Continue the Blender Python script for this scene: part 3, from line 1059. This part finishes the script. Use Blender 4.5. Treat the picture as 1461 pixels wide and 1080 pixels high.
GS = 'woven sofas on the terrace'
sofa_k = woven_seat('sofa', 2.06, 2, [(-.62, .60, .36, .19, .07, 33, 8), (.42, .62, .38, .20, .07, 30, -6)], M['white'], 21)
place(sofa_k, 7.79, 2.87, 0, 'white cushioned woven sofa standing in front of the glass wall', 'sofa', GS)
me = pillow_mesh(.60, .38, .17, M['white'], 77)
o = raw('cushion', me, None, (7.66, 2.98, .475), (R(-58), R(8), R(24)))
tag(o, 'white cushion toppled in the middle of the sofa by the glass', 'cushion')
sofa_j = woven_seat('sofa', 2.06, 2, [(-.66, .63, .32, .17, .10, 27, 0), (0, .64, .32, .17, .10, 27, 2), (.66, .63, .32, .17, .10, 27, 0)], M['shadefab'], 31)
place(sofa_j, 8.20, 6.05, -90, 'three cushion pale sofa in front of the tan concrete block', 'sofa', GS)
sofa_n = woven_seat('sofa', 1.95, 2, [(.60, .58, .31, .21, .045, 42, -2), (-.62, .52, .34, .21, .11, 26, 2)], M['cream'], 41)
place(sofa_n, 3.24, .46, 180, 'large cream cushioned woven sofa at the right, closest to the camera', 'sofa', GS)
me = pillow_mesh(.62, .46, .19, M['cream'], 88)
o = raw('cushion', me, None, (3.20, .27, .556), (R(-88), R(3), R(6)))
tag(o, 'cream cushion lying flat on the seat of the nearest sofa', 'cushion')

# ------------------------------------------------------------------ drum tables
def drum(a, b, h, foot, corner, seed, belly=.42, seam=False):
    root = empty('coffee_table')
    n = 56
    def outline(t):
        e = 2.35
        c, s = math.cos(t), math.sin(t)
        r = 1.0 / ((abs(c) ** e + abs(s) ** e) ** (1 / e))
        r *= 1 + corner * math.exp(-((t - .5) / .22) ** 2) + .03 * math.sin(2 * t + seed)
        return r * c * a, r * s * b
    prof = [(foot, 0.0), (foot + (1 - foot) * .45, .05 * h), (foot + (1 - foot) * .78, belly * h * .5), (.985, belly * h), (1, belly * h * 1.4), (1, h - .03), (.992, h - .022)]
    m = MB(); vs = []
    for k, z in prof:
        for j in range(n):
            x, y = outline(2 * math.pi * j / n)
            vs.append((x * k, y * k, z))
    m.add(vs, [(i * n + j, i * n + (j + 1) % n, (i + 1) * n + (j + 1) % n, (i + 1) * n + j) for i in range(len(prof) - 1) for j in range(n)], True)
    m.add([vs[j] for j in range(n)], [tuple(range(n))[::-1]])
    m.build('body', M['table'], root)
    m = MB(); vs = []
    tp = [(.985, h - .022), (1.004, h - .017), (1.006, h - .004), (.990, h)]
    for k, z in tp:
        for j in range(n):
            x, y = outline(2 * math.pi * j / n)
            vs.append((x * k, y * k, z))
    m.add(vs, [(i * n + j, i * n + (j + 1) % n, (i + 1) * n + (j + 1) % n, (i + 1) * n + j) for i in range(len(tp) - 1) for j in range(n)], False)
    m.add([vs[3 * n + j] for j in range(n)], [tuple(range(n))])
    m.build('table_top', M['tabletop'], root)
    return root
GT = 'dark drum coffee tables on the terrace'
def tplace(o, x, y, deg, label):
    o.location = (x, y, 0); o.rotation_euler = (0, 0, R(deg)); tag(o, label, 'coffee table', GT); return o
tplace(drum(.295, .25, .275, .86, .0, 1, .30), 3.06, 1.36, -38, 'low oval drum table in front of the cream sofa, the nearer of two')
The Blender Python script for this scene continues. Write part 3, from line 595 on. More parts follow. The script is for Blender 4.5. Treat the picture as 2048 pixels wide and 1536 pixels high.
● ● ● ● ●
→ **DO THIS**:
Each entry above needs to be retyped exactly.

→ **SOLUTION TO THE PROBLEM**:
Continue the Blender Python script for this scene: part 3, from line 1059. This part finishes the script. Use Blender 4.5. Treat the picture as 1461 pixels wide and 1080 pixels high.
GS = 'woven sofas on the terrace'
sofa_k = woven_seat('sofa', 2.06, 2, [(-.62, .60, .36, .19, .07, 33, 8), (.42, .62, .38, .20, .07, 30, -6)], M['white'], 21)
place(sofa_k, 7.79, 2.87, 0, 'white cushioned woven sofa standing in front of the glass wall', 'sofa', GS)
me = pillow_mesh(.60, .38, .17, M['white'], 77)
o = raw('cushion', me, None, (7.66, 2.98, .475), (R(-58), R(8), R(24)))
tag(o, 'white cushion toppled in the middle of the sofa by the glass', 'cushion')
sofa_j = woven_seat('sofa', 2.06, 2, [(-.66, .63, .32, .17, .10, 27, 0), (0, .64, .32, .17, .10, 27, 2), (.66, .63, .32, .17, .10, 27, 0)], M['shadefab'], 31)
place(sofa_j, 8.20, 6.05, -90, 'three cushion pale sofa in front of the tan concrete block', 'sofa', GS)
sofa_n = woven_seat('sofa', 1.95, 2, [(.60, .58, .31, .21, .045, 42, -2), (-.62, .52, .34, .21, .11, 26, 2)], M['cream'], 41)
place(sofa_n, 3.24, .46, 180, 'large cream cushioned woven sofa at the right, closest to the camera', 'sofa', GS)
me = pillow_mesh(.62, .46, .19, M['cream'], 88)
o = raw('cushion', me, None, (3.20, .27, .556), (R(-88), R(3), R(6)))
tag(o, 'cream cushion lying flat on the seat of the nearest sofa', 'cushion')

# ------------------------------------------------------------------ drum tables
def drum(a, b, h, foot, corner, seed, belly=.42, seam=False):
    root = empty('coffee_table')
    n = 56
    def outline(t):
        e = 2.35
        c, s = math.cos(t), math.sin(t)
        r = 1.0 / ((abs(c) ** e + abs(s) ** e) ** (1 / e))
        r *= 1 + corner * math.exp(-((t - .5) / .22) ** 2) + .03 * math.sin(2 * t + seed)
        return r * c * a, r * s * b
    prof = [(foot, 0.0), (foot + (1 - foot) * .45, .05 * h), (foot + (1 - foot) * .78, belly * h * .5), (.985, belly * h), (1, belly * h * 1.4), (1, h - .03), (.992, h - .022)]
    m = MB(); vs = []
    for k, z in prof:
        for j in range(n):
            x, y = outline(2 * math.pi * j / n)
            vs.append((x * k, y * k, z))
    m.add(vs, [(i * n + j, i * n + (j + 1) % n, (i + 1) * n + (j + 1) % n, (i + 1) * n + j) for i in range(len(prof) - 1) for j in range(n)], True)
    m.add([vs[j] for j in range(n)], [tuple(range(n))[::-1]])
    m.build('body', M['table'], root)
    m = MB(); vs = []
    tp = [(.985, h - .022), (1.004, h - .017), (1.006, h - .004), (.990, h)]
    for k, z in tp:
        for j in range(n):
            x, y = outline(2 * math.pi * j / n)
            vs.append((x * k, y * k, z))
    m.add(vs, [(i * n + j, i * n + (j + 1) % n, (i + 1) * n + (j + 1) % n, (i + 1) * n + j) for i in range(len(tp) - 1) for j in range(n)], False)
    m.add([vs[3 * n + j] for j in range(n)], [tuple(range(n))])
    m.build('table_top', M['tabletop'], root)
    return root
GT = 'dark drum coffee tables on the terrace'
def tplace(o, x, y, deg, label):
    o.location = (x, y, 0); o.rotation_euler = (0, 0, R(deg)); tag(o, label, 'coffee table', GT); return o
tplace(drum(.295, .25, .275, .86, .0, 1, .30), 3.06, 1.36, -38, 'low oval drum table in front of the cream sofa, the nearer of two')
The Blender Python script for this scene continues. Write part 3, from line 595 on. More parts follow. The script is for Blender 4.5. Treat the picture as 2048 pixels wide and 1536 pixels high.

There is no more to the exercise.